-- Objective --
Find the line that contains "zl(.668)), (.1755, zl(.6685))]"; then retype it and each line after it, exactly, through the final line of the data below.

>>

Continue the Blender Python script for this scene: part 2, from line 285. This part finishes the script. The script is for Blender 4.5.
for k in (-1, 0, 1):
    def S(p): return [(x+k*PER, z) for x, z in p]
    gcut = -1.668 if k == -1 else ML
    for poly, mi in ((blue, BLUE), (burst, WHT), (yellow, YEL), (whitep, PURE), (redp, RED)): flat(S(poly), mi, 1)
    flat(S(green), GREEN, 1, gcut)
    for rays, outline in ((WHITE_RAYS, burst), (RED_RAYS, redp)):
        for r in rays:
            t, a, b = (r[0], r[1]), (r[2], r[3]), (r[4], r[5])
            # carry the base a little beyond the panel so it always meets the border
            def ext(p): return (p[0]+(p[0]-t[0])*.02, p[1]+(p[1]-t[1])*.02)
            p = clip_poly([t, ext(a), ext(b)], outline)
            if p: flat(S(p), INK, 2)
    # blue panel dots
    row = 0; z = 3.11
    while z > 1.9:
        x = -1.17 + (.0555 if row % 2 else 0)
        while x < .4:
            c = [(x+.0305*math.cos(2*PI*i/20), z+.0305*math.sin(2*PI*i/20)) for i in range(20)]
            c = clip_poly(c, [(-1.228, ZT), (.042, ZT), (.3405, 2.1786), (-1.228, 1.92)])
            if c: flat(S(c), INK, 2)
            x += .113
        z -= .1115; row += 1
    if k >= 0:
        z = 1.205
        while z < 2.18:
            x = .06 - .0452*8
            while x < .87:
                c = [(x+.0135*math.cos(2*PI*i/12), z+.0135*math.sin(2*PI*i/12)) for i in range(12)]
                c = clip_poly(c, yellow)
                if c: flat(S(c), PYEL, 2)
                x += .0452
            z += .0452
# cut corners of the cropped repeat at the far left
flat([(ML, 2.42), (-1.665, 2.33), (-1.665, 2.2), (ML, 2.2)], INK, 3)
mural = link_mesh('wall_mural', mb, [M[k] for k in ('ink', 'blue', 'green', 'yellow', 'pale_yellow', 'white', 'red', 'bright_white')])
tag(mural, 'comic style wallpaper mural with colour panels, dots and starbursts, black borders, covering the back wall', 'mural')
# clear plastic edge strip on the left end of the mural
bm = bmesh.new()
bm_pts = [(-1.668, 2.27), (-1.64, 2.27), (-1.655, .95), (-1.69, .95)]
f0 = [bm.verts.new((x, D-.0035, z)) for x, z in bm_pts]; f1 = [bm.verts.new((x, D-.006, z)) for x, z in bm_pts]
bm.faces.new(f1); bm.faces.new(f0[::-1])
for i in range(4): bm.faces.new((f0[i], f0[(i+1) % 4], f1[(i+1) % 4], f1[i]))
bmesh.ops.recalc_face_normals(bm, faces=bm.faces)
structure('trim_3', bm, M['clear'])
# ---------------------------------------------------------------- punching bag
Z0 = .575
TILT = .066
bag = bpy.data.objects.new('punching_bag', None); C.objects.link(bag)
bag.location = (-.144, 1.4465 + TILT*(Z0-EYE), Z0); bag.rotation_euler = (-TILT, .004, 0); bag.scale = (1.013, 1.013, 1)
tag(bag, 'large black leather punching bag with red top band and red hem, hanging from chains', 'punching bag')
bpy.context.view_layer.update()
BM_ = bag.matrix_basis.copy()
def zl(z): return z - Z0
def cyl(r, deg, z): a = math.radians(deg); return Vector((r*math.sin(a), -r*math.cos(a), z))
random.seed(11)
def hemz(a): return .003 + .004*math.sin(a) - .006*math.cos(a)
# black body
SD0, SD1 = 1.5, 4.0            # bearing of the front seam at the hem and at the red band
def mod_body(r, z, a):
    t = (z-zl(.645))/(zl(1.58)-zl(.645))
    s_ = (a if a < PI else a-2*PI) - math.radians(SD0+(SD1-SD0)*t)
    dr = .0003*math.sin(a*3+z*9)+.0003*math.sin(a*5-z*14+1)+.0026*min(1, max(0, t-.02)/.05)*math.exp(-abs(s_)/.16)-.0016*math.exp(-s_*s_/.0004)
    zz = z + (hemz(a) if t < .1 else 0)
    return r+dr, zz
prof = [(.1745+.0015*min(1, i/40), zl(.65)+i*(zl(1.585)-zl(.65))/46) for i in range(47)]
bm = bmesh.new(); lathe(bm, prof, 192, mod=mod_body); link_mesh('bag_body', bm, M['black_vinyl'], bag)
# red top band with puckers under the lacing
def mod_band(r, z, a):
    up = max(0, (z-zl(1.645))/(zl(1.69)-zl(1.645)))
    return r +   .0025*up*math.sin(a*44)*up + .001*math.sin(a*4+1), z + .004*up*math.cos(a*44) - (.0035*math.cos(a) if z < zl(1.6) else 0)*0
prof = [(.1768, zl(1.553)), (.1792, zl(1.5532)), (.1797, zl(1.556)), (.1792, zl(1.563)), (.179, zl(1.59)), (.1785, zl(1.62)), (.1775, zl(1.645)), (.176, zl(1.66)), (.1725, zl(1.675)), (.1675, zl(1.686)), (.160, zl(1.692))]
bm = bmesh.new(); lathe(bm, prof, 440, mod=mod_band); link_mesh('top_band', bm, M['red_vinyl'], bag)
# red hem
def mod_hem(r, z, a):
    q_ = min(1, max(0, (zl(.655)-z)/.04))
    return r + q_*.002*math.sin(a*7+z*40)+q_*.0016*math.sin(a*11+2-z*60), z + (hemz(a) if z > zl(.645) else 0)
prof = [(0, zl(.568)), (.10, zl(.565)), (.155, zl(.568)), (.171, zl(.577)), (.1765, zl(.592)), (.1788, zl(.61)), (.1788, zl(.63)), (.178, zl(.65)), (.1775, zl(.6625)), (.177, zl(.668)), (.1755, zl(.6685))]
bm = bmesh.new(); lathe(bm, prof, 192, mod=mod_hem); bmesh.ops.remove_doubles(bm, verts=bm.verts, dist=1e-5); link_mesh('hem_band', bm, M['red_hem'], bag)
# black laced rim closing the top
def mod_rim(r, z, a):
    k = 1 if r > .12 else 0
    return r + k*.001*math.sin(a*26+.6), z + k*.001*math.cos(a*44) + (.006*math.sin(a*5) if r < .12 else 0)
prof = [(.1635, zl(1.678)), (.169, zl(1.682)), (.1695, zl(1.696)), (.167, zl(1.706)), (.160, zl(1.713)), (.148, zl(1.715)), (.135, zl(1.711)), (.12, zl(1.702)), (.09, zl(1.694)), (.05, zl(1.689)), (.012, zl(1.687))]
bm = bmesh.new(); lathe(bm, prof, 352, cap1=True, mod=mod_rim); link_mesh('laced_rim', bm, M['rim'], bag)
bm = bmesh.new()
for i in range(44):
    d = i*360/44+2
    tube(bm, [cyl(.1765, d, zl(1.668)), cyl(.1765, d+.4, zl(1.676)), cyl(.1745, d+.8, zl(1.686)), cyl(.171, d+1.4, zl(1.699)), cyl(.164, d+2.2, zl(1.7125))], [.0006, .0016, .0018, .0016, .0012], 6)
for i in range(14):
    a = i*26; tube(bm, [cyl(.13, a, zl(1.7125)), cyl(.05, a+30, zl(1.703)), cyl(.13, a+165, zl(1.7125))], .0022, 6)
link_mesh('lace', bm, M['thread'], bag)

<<

-- Complete output --
prof = [(0, zl(.568)), (.10, zl(.565)), (.155, zl(.568)), (.171, zl(.577)), (.1765, zl(.592)), (.1788, zl(.61)), (.1788, zl(.63)), (.178, zl(.65)), (.1775, zl(.6625)), (.177, zl(.668)), (.1755, zl(.6685))]
bm = bmesh.new(); lathe(bm, prof, 192, mod=mod_hem); bmesh.ops.remove_doubles(bm, verts=bm.verts, dist=1e-5); link_mesh('hem_band', bm, M['red_hem'], bag)
# black laced rim closing the top
def mod_rim(r, z, a):
    k = 1 if r > .12 else 0
    return r + k*.001*math.sin(a*26+.6), z + k*.001*math.cos(a*44) + (.006*math.sin(a*5) if r < .12 else 0)
prof = [(.1635, zl(1.678)), (.169, zl(1.682)), (.1695, zl(1.696)), (.167, zl(1.706)), (.160, zl(1.713)), (.148, zl(1.715)), (.135, zl(1.711)), (.12, zl(1.702)), (.09, zl(1.694)), (.05, zl(1.689)), (.012, zl(1.687))]
bm = bmesh.new(); lathe(bm, prof, 352, cap1=True, mod=mod_rim); link_mesh('laced_rim', bm, M['rim'], bag)
bm = bmesh.new()
for i in range(44):
    d = i*360/44+2
    tube(bm, [cyl(.1765, d, zl(1.668)), cyl(.1765, d+.4, zl(1.676)), cyl(.1745, d+.8, zl(1.686)), cyl(.171, d+1.4, zl(1.699)), cyl(.164, d+2.2, zl(1.7125))], [.0006, .0016, .0018, .0016, .0012], 6)
for i in range(14):
    a = i*26; tube(bm, [cyl(.13, a, zl(1.7125)), cyl(.05, a+30, zl(1.703)), cyl(.13, a+165, zl(1.7125))], .0022, 6)
link_mesh('lace', bm, M['thread'], bag)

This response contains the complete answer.